#### Extracted entries
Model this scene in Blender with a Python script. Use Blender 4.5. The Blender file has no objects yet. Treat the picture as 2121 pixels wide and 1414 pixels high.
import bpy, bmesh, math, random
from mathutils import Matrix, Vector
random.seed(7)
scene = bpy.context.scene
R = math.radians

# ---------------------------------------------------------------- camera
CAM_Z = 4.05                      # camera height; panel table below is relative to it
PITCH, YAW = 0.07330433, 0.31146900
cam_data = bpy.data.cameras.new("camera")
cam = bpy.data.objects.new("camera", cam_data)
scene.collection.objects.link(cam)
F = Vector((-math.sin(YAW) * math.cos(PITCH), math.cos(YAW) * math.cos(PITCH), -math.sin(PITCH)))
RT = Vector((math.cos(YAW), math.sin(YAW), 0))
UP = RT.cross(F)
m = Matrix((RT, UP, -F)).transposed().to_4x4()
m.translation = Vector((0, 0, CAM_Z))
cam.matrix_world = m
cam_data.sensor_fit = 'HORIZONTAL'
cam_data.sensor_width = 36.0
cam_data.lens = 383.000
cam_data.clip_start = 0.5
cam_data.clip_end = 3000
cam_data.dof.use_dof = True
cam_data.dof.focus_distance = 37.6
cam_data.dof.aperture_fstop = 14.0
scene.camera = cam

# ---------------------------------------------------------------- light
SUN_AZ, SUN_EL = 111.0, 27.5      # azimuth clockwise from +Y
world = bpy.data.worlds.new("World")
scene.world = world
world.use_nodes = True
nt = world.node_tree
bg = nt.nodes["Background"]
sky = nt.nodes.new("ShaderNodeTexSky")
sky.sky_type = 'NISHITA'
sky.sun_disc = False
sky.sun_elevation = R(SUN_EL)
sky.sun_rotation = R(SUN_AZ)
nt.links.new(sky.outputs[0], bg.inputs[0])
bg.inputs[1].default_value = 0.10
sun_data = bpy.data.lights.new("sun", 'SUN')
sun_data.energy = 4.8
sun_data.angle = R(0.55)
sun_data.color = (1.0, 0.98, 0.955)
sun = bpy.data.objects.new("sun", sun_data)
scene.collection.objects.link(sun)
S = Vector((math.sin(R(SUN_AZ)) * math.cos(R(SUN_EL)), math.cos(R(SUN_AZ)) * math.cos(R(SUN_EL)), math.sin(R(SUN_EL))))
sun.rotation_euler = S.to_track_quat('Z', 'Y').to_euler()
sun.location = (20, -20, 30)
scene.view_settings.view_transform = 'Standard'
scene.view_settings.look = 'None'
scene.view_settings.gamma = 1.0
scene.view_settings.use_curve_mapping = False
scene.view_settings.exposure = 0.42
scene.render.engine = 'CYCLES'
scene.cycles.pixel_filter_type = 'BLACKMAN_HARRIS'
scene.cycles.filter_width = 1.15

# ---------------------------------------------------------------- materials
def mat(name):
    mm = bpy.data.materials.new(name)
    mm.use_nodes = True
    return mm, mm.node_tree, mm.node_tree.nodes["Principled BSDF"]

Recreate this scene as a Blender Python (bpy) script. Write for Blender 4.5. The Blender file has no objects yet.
########
[Set problem] Which lines contain "file"? Show each of them.

[Solution]
Model this scene in Blender with a Python script. Use Blender 4.5. The Blender file has no objects yet. Treat the picture as 2121 pixels wide and 1414 pixels high.
Recreate this scene as a Blender Python (bpy) script. Write for Blender 4.5. The Blender file has no objects yet.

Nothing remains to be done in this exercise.